The concept of convergent evolution brings us to the story of the Gill-man. Could an amphibious fish-like humanoid exist? The Creature is an interesting fellow. He’s bi-pedal, possesses cephalization (has a distinct head), has bilateral symmetry, uses tools, “remembers the past and more,” and has a crush on Julie Adams. These are traits of humans and perhaps earlier hominids. He also possesses a hard dermal (possibly ossified) outer layer, splayed webbed feet and hands, gills and protective covering on his eyes (nictitating membranes like a shark or crocodilian). These are fish-like traits. The Gill-man is essentially a fish that convergently evolved like a man. His ancestors would be fleshy-lobed fishes like the lungfish and Coelacanth.
Creature from the Black Lagoon is a well-made and beloved 50’s classic. I think it is also intelligent. Carl Maia (Antonio Moreno) plays a geologist. He refers to limestone deposits, which is exactly where fossils might be found. He offers up the idea that fluctuating water levels may have eroded away the Gill-man fossil and transported it downstream. I’m not sure why the lagoon is downstream, unless the river is impounded. I also like the crew. Like all good seamen, Capt. Lucas (played by the incomparable Nestor Paiva) is improvisational and comes up with a unique way to deal with the Gill-man. Rotenone!

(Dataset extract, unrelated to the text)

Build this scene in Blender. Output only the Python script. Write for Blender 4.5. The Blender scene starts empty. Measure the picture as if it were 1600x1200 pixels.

In the film, the crew of the Rita just happens to have some Rotenone (I think Lucas is a poacher), but it is actually derived from several plants. The fuzzy, ubiquitous weed Mullein (Verbascum thapsus), shown in my half-dead lawn, contains trace amounts of rotenone and coumarin (now you can go knock off your spouse).

Rickard Carlson is also believable as ichthyologist David Peel. The writers give him a few dumb comments: “….could it belong to a pleistocene man?”. Nope that’s clearly the claw of an amphibious bi-pedal fish-man. I also laugh when I see schools of fishes in the crystal clear Amazon tributary —look quick for the bullheads swimming about! And then there’s that ubiquitous Australian Kookaburra that got lost in the Amazon Basin!